It might surprise beer lovers to learn that during the heyday of Belfast’s shipbuilding years and world-leading linen production, brewing was also one of the city’s five staple industries, providing vital employment for local workers and helping to keep the turn-of-the century economy thriving.

At a time when Belfast’s ship-building yards and linen mills dominated the industry, there were 13 breweries busy churning out beer across the city.

It was also the era in which Belfast was the biggest exporting port on the island and the second port of the British Isles.

But sadly, competition from Dublin’s mighty Guinness empire eventually sounded the death knell for the local beer makers.

Fast forward well over a century later and as the love of artisanal food products fires a spark in the local food economy here, the craft drinks industry has also experienced a rapid resurgence.

Craft breweries began to emerge in the 1980s and many more have joined the flourishing market in the last decade.

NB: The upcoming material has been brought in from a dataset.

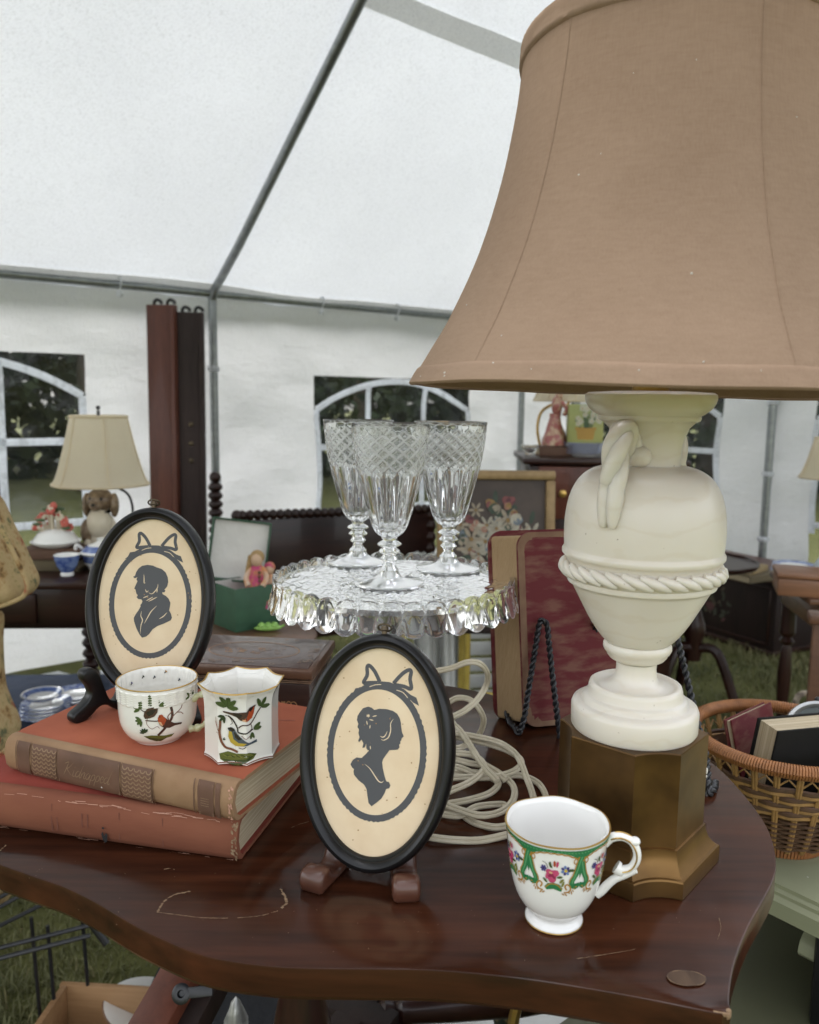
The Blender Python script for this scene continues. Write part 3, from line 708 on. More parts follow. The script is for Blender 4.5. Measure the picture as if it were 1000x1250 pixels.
BOW = [([(230, 192), (190, 120), (150, 80), (133, 92), (137, 150), (116, 206), (160, 203), (215, 197)], 17, 0), ([(325, 192), (380, 120), (425, 86), (442, 98), (438, 150), (450, 218), (400, 207), (330, 200)], 17, 0)]
TAIL = [[(240, 212), (150, 215), (100, 245), (62, 252), (45, 290), (18, 315), (60, 305), (100, 275), (150, 245), (240, 228)], [(330, 205), (400, 225), (450, 262), (490, 278), (512, 335), (470, 315), (440, 290), (400, 255), (330, 228)], [(215, 200), (245, 185), (300, 185), (345, 200), (335, 232), (285, 240), (225, 232)]]
def bow(d, X):
    keep = d.xf; d.xf = X
    for p, w_, _ in BOW: d.stroke(p, .0030, 0, 5)
    for p in TAIL: d.poly(p, 0)
    d.stroke([(160, 232), (200, 214), (240, 208)], .0006, 1, 3); d.stroke([(350, 238), (395, 250), (430, 285)], .0006, 1, 3); d.blob(252, 222, .9, .9, 1) if False else None
    d.xf = keep
wx = lambda x, y: ((x/5.955-40)*.000695, -(y/5.955-115)*.000645)
def woman(d):
    bow(d, wx); d.xf = wx
    d.poly([(205, 395), (240, 382), (290, 380), (335, 388), (365, 405), (385, 435), (395, 465), (400, 500), (408, 535), (421, 560), (408, 575), (405, 590), (399, 600), (402, 612), (393, 622), (397, 640), (385, 658), (360, 663), (330, 668),
            (310, 700), (290, 735), (285, 760), (292, 800), (305, 845), (318, 880), (325, 890), (340, 890), (352, 915), (345, 935), (325, 942), (315, 975), (295, 1015), (260, 1050), (233, 1075), (210, 1055), (200, 1010), (190, 960), (170, 930), (130, 905),
            (95, 870), (90, 845), (93, 830), (78, 820), (65, 798), (80, 765), (105, 745), (140, 745), (175, 705), (182, 690), (168, 672), (165, 640), (155, 670), (140, 672), (145, 640), (130, 615), (115, 635), (107, 625), (115, 600), (105, 570), (108, 545), (95, 530), (100, 505), (88, 480),
            (90, 450), (105, 420), (125, 390), (160, 375), (185, 380)], 0)
    d.stroke([(343, 443), (325, 480), (328, 530), (315, 580), (285, 602), (265, 598)], .00085, 1, 5, taper=True); d.stroke([(306, 535), (292, 570), (275, 582), (258, 575)], .0008, 1, 5, taper=True)
    d.stroke([(165, 785), (205, 815), (240, 860), (268, 893), (290, 900), (303, 888)], .00085, 1, 5, taper=True)
    for x, y, a, l in ((165, 440, .3, 14), (165, 440, 1.4, 14), (165, 440, 2.5, 14), (210, 438, -.3, 16), (190, 468, .1, 15), (160, 492, 1.3, 15), (183, 518, 1.6, 13), (196, 665, 1.4, 13), (180, 692, -.8, 9)):
        d.stroke([(x-cos(a)*l, y-sin(a)*l), (x, y), (x+cos(a)*l, y+sin(a)*l)], .0008, 1, 3, taper=True)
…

One local man who decided to carve out his now niche in the growing market is Niall McMullan, who founded the Hercules Brewing Company, thought to be the first of those original 13 firms, operating from for just a decade, from 1845-55.
Niall wanted to rekindle the legacy of one of those early breweries whose machinery once thrummed to the rhythm of Belfast’s industrial heavyweights booming all around the city.

Having spent 25 years working for a drinks giant before deciding to revive the brewing company which took its name from its former site, Hercules Street in Belfast, which today we know as Royal Avenue.

Founding the Hercules Brewing Company in 2014, which produce the popular Yardsman brand of craft beers – it is understood to be the first craft brewery to return to Belfast for 160 years.

“I was very keen to get a Northern Ireland craft beer brand together and I’d been looking into the history of brewing in the 1800s when I discovered it was one of the five staple industries in the city,” explains Niall.

“Everyone knows of the shipbuilding and linen industries and less so of the strong rope industry but there were also healthy distilling and brewing industries.

“When I found out about the Hercules Street Brewery I decided to try to bring it back to life so that’s how it began really,” he says.

“Hercules Street is now Royal Avenue and I was able to get my hands on the lease for the Hercules Street Brewery from 1845 and it now adorns our bottles.

“We are now the only brewing company which filters our products through Irish linen like they did in the bygone era, which we thought only fitting for something which is completely free of chemicals,” he said.

The recent upsurge in the number of microbreweries in Northern Ireland has been credited with saving the country’s brewing industry.

It is estimated that from the first emerging in the early 1980s, there are approximately 30 today in 2017.

Studies have shown that stout is the favourite tipple among beer lovers in Northern Ireland, with lager in second place on the palate. A distant third is bitter.